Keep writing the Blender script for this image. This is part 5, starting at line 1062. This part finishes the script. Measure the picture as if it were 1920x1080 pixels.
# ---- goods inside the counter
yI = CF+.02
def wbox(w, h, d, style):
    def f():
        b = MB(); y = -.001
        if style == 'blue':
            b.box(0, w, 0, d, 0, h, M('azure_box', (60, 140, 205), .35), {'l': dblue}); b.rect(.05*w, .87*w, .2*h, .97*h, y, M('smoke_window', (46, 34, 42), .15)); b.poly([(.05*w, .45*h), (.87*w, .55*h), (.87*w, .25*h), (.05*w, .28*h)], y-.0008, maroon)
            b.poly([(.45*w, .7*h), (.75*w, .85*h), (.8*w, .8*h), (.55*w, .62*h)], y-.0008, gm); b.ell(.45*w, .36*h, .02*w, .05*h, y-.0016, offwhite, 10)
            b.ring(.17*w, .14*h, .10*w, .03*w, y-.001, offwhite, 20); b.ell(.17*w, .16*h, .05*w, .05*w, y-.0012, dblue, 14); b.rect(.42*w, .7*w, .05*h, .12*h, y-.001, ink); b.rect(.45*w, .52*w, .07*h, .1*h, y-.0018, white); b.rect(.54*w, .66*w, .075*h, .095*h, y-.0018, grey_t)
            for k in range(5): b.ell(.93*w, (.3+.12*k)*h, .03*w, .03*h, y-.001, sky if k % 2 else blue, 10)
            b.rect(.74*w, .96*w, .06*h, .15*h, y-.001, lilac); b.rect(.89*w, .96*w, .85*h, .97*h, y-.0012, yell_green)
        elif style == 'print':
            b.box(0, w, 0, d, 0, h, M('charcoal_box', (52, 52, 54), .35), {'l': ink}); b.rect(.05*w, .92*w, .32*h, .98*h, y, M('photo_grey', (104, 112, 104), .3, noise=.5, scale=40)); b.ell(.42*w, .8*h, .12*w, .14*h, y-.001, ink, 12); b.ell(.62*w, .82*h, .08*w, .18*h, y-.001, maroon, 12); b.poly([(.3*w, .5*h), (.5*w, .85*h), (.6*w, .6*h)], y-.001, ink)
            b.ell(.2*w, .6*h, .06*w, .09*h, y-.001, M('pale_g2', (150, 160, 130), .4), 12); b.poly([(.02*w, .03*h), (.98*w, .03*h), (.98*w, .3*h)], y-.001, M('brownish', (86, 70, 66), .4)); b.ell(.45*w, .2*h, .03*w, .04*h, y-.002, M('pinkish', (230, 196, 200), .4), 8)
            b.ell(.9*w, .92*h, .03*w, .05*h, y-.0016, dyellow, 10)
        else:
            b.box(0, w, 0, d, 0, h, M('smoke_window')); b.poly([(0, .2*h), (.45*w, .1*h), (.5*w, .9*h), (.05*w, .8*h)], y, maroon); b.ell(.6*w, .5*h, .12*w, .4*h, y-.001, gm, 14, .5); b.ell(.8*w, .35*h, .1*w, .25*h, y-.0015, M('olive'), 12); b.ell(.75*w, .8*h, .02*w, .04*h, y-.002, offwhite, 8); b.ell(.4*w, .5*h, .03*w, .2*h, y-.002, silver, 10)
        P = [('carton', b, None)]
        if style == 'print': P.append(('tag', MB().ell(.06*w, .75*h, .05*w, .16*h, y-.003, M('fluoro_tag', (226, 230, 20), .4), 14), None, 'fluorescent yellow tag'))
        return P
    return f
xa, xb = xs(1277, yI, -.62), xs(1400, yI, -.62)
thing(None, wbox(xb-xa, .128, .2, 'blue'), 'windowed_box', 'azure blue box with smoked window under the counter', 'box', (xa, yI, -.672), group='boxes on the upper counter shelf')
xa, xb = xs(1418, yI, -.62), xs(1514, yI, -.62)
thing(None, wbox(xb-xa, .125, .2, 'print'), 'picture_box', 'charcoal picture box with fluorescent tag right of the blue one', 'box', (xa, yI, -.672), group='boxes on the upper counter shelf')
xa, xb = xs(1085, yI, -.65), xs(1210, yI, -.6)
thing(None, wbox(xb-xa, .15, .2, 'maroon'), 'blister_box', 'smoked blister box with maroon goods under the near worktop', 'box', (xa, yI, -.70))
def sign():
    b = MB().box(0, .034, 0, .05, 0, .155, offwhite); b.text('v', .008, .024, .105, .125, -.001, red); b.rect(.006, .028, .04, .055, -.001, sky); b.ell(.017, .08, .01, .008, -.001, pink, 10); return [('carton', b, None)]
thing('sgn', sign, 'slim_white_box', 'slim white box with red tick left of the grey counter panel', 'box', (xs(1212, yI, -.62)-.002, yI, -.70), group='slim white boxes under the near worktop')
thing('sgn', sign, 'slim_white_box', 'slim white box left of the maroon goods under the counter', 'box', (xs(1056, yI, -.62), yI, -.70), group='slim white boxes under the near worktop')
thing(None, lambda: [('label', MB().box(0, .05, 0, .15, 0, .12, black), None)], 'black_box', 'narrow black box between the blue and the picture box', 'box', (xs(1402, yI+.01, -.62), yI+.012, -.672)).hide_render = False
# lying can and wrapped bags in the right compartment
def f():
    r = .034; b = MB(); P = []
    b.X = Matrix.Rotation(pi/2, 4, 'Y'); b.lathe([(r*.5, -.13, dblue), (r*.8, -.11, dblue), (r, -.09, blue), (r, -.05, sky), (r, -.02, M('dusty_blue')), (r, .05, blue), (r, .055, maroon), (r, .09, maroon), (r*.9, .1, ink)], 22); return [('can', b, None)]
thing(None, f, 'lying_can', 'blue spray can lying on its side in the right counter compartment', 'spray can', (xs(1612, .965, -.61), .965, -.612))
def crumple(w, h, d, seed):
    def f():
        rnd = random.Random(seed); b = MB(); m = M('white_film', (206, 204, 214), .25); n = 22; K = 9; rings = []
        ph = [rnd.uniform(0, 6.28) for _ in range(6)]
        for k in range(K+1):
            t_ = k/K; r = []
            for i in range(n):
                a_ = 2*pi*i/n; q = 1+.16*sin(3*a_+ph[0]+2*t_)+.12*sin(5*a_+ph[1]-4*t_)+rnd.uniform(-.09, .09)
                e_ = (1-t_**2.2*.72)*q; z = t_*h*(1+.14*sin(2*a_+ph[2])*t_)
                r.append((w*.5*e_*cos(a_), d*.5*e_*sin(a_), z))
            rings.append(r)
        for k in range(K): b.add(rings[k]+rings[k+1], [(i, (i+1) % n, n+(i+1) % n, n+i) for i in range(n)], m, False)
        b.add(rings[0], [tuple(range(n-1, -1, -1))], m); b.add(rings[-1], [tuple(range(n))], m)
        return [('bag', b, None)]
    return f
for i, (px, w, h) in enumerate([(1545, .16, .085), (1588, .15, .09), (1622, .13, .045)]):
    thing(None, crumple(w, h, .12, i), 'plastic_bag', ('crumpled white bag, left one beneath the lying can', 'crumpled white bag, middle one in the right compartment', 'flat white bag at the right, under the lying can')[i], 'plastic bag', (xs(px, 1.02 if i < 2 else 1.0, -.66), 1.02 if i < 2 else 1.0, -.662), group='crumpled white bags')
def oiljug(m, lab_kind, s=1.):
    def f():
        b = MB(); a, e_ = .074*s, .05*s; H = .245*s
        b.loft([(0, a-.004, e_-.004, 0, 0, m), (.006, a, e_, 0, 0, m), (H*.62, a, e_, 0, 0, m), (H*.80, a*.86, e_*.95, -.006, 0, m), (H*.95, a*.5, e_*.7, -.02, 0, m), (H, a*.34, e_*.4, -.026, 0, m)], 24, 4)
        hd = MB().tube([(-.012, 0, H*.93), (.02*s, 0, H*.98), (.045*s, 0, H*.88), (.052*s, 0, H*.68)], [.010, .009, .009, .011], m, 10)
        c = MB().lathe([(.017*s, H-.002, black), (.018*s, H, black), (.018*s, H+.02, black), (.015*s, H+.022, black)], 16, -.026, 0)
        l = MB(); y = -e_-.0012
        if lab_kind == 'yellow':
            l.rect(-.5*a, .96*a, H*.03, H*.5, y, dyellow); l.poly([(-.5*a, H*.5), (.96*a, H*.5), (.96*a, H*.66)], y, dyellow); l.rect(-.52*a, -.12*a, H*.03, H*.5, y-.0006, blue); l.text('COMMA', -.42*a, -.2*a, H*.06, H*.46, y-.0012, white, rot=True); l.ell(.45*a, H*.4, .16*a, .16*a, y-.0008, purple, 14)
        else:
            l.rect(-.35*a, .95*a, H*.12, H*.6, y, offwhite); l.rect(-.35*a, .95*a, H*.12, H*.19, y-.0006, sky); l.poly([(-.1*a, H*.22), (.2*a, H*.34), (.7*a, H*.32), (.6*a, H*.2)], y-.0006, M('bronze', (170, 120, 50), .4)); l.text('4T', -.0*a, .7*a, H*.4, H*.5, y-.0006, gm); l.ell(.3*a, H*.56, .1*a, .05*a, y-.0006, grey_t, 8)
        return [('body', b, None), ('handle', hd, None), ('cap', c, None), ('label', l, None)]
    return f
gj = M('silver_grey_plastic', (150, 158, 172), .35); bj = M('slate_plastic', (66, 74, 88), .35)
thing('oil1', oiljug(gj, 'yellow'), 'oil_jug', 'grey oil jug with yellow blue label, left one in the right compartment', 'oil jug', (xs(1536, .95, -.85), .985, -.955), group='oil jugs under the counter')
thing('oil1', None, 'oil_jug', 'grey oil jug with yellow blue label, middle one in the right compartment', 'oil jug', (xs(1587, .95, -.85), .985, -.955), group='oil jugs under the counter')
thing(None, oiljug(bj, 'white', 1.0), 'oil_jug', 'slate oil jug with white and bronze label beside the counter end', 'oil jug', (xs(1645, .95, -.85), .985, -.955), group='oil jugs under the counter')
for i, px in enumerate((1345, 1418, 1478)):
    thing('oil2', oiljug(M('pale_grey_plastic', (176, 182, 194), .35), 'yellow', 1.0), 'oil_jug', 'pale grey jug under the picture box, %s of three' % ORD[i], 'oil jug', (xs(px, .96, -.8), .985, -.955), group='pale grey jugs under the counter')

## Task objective
Report the number of lines holding the string "picture", without any other words.

## Solution to the exercise
4